Exercise description -
Extract the first line through the line containing "return h + r2" from the listing below, exactly as written.

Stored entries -
● ● ●

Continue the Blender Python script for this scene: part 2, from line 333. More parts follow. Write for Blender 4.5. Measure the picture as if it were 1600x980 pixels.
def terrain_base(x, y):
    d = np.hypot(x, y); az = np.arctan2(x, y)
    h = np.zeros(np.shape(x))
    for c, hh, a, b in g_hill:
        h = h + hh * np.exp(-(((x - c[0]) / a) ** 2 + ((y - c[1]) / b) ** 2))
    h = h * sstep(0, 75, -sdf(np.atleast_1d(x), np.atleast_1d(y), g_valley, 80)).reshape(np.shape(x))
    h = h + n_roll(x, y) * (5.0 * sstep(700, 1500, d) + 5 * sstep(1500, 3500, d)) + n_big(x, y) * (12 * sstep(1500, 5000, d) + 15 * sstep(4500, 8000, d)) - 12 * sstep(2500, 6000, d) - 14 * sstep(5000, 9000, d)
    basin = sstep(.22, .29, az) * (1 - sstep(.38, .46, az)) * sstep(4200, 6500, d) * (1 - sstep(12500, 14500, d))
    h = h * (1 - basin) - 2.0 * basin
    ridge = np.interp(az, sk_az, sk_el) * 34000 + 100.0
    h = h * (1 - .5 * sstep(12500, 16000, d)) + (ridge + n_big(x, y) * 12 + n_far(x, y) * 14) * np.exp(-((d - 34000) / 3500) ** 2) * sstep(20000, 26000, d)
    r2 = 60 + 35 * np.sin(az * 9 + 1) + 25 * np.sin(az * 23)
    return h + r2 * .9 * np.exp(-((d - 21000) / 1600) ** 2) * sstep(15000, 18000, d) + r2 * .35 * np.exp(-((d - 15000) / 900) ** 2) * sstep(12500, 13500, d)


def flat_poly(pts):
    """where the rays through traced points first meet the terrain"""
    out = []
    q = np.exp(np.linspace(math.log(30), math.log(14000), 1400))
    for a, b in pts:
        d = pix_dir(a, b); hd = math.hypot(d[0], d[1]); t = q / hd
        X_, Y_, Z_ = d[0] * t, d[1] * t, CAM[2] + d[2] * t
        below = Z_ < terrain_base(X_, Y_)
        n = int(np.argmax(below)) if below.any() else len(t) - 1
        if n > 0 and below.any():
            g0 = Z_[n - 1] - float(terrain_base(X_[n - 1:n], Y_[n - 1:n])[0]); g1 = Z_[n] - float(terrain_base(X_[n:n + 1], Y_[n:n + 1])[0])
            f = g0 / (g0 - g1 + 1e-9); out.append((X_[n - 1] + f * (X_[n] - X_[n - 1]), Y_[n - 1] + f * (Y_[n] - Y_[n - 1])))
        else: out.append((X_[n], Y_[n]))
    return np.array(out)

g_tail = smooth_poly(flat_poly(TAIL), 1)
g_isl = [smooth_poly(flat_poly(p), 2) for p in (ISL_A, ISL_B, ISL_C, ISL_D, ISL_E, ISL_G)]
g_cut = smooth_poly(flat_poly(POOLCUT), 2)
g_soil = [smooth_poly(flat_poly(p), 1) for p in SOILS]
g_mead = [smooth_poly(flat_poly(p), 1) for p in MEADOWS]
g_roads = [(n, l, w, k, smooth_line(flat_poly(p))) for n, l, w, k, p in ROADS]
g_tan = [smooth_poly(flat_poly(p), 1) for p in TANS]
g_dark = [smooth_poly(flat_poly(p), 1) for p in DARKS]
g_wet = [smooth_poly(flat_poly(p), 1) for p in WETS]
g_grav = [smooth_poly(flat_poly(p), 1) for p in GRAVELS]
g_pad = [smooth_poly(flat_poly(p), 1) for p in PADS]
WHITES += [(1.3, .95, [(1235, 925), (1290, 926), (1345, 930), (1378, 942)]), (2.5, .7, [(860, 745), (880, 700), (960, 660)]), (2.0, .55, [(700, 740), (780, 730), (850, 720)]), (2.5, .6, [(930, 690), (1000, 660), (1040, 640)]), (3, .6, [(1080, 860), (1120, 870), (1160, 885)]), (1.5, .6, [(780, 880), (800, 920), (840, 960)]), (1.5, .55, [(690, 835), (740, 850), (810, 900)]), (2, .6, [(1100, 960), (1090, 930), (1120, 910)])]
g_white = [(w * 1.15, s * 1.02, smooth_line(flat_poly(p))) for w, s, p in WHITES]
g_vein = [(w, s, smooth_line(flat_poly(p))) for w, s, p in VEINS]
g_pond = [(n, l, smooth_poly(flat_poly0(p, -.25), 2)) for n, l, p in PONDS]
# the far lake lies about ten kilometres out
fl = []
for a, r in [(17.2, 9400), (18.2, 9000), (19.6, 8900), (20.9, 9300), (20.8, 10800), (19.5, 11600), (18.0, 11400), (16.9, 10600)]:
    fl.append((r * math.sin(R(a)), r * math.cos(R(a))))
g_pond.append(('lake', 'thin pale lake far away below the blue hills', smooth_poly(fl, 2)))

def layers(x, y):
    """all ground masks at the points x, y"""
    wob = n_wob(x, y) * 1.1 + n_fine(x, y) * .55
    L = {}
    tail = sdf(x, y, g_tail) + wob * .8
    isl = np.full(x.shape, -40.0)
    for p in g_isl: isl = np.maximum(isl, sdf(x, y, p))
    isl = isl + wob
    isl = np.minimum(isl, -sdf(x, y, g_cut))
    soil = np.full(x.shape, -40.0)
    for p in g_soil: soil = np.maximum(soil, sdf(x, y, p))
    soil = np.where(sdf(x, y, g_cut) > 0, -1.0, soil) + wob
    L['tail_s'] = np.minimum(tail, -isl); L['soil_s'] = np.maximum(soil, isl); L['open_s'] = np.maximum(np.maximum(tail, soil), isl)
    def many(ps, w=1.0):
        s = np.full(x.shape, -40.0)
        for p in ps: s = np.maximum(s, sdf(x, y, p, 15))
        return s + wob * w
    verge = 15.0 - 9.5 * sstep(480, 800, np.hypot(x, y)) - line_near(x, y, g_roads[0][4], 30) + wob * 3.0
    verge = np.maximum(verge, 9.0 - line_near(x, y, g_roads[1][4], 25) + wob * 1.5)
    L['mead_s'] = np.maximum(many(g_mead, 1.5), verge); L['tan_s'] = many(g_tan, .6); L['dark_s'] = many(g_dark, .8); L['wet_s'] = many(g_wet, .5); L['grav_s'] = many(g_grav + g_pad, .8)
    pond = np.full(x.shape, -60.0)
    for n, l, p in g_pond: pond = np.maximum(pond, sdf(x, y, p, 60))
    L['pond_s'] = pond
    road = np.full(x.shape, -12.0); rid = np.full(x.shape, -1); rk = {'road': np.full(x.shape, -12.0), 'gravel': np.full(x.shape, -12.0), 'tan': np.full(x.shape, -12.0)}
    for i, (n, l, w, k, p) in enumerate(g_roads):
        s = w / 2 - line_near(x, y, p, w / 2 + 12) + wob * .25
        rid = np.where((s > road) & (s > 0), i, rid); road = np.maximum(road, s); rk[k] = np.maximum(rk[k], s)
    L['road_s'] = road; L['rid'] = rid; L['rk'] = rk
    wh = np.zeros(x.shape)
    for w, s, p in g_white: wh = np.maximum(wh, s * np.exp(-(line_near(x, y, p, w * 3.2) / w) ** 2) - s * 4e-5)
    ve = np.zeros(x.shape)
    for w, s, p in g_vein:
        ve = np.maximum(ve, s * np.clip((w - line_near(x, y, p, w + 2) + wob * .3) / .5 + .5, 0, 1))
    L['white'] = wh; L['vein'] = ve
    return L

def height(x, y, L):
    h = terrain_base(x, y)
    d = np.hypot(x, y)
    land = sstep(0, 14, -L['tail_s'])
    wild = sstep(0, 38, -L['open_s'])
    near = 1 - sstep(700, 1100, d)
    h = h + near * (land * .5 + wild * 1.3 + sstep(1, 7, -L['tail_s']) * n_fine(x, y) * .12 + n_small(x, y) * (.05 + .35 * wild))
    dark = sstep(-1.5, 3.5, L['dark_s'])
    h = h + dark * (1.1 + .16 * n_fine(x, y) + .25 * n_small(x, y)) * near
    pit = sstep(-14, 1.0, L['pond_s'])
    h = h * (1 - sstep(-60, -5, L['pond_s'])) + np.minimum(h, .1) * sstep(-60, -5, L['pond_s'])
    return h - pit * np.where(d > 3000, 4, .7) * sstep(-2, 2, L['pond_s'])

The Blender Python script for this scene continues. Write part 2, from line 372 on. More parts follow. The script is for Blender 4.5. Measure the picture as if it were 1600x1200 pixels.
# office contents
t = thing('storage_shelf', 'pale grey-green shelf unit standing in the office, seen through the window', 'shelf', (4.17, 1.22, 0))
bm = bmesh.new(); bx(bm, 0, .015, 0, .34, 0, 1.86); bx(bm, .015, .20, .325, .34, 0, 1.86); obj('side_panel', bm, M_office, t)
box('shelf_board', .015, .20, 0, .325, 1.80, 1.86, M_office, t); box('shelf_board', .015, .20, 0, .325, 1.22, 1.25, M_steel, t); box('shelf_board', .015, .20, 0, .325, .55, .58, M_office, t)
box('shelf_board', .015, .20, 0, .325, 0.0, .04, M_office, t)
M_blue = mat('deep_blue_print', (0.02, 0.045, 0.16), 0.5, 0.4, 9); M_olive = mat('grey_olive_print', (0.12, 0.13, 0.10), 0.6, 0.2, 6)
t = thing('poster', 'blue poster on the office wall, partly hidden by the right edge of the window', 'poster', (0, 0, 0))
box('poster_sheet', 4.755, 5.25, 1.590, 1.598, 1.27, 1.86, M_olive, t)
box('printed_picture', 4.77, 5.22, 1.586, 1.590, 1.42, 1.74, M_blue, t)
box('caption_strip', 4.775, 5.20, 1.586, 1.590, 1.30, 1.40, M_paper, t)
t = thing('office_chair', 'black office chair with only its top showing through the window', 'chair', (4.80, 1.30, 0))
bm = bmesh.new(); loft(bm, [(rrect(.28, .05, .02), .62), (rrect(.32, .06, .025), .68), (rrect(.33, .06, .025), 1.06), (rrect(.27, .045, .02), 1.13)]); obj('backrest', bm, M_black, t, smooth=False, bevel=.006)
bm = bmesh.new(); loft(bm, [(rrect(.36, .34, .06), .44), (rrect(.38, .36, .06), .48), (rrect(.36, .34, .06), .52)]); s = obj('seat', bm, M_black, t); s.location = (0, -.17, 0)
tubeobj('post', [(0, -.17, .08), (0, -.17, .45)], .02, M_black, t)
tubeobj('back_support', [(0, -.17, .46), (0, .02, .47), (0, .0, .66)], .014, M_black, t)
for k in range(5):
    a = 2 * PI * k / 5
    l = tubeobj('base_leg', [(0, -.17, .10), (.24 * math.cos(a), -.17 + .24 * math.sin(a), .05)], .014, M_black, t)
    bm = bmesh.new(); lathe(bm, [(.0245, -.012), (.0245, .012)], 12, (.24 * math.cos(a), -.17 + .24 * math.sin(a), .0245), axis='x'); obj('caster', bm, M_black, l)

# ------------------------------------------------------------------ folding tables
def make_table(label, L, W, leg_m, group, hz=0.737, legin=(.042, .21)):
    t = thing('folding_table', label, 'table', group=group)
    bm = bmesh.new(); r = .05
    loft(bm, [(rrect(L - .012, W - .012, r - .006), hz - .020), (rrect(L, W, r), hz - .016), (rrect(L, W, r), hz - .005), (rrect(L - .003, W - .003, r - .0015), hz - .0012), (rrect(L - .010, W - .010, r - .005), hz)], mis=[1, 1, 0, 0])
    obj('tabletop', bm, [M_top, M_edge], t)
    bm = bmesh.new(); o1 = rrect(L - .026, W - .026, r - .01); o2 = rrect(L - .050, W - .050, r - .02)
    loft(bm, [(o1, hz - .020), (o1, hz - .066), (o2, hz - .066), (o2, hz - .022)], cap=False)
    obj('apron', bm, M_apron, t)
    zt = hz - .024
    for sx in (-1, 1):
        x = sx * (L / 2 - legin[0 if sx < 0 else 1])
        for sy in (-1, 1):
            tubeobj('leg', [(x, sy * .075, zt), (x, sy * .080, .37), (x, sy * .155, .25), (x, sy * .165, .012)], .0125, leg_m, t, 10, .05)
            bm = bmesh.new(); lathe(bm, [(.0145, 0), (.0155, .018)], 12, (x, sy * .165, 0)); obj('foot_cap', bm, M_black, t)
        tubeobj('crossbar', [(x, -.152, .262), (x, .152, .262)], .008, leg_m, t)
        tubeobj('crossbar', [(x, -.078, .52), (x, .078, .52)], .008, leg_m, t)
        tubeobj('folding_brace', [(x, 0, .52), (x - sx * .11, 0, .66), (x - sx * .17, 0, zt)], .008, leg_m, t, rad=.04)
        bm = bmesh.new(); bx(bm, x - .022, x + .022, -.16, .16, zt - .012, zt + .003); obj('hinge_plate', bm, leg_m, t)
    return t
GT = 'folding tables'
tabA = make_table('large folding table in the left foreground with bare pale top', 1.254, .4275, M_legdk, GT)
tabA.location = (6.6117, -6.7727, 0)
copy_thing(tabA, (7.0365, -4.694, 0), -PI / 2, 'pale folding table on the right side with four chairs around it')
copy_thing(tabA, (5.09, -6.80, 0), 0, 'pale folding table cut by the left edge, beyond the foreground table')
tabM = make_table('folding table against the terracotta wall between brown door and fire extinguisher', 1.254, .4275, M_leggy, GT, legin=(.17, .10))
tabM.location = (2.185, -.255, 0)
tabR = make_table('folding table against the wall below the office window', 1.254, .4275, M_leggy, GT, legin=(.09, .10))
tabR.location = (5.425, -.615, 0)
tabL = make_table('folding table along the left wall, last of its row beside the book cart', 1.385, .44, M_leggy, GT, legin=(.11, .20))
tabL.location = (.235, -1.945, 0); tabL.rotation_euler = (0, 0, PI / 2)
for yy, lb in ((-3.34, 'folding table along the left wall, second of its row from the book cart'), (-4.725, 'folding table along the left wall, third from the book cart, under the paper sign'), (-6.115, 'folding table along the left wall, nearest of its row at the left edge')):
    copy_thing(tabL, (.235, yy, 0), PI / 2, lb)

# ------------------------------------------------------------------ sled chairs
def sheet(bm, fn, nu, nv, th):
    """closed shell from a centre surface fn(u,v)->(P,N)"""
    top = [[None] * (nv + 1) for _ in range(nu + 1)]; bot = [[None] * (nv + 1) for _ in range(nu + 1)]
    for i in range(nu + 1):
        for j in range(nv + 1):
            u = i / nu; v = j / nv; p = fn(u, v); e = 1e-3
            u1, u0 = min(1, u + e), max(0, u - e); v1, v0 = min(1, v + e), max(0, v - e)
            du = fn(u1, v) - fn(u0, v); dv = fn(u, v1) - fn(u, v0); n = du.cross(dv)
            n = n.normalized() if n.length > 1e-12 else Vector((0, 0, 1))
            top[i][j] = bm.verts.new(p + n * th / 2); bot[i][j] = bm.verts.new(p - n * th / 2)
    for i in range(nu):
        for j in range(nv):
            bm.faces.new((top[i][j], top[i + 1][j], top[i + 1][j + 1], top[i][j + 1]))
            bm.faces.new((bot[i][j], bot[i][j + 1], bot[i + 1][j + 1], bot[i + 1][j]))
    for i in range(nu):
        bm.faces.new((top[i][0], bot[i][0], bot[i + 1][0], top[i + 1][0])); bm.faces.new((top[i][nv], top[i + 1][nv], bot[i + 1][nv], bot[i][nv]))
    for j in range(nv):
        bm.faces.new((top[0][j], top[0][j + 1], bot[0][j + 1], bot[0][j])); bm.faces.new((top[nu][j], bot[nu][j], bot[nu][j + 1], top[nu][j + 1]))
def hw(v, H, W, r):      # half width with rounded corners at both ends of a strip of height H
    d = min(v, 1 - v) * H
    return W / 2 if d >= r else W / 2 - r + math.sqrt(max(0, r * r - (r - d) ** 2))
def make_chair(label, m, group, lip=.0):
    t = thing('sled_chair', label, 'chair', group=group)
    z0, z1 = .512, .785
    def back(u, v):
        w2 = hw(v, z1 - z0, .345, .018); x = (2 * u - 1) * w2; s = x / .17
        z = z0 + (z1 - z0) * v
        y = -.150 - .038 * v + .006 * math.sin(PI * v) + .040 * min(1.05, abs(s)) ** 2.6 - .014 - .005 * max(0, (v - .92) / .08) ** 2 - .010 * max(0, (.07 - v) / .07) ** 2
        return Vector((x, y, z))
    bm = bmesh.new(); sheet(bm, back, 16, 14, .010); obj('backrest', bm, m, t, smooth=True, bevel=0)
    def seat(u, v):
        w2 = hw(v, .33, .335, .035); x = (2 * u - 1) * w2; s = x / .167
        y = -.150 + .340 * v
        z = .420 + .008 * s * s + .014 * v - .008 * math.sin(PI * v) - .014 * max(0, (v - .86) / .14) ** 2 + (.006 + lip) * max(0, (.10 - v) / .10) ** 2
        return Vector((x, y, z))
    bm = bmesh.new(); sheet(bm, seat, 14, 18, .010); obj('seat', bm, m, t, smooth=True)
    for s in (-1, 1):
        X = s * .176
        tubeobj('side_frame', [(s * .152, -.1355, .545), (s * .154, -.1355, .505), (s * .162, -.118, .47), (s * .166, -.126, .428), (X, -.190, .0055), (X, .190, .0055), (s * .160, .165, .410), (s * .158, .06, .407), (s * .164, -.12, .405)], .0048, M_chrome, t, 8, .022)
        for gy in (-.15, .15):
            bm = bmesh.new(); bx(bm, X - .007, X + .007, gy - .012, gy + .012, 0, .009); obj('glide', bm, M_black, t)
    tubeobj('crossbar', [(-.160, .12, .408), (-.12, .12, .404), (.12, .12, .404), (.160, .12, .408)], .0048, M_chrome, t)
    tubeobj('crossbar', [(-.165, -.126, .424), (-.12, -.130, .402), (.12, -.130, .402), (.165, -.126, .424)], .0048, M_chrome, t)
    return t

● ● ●

Written answer -
Continue the Blender Python script for this scene: part 2, from line 333. More parts follow. Write for Blender 4.5. Measure the picture as if it were 1600x980 pixels.
def terrain_base(x, y):
    d = np.hypot(x, y); az = np.arctan2(x, y)
    h = np.zeros(np.shape(x))
    for c, hh, a, b in g_hill:
        h = h + hh * np.exp(-(((x - c[0]) / a) ** 2 + ((y - c[1]) / b) ** 2))
    h = h * sstep(0, 75, -sdf(np.atleast_1d(x), np.atleast_1d(y), g_valley, 80)).reshape(np.shape(x))
    h = h + n_roll(x, y) * (5.0 * sstep(700, 1500, d) + 5 * sstep(1500, 3500, d)) + n_big(x, y) * (12 * sstep(1500, 5000, d) + 15 * sstep(4500, 8000, d)) - 12 * sstep(2500, 6000, d) - 14 * sstep(5000, 9000, d)
    basin = sstep(.22, .29, az) * (1 - sstep(.38, .46, az)) * sstep(4200, 6500, d) * (1 - sstep(12500, 14500, d))
    h = h * (1 - basin) - 2.0 * basin
    ridge = np.interp(az, sk_az, sk_el) * 34000 + 100.0
    h = h * (1 - .5 * sstep(12500, 16000, d)) + (ridge + n_big(x, y) * 12 + n_far(x, y) * 14) * np.exp(-((d - 34000) / 3500) ** 2) * sstep(20000, 26000, d)
    r2 = 60 + 35 * np.sin(az * 9 + 1) + 25 * np.sin(az * 23)
    return h + r2 * .9 * np.exp(-((d - 21000) / 1600) ** 2) * sstep(15000, 18000, d) + r2 * .35 * np.exp(-((d - 15000) / 900) ** 2) * sstep(12500, 13500, d)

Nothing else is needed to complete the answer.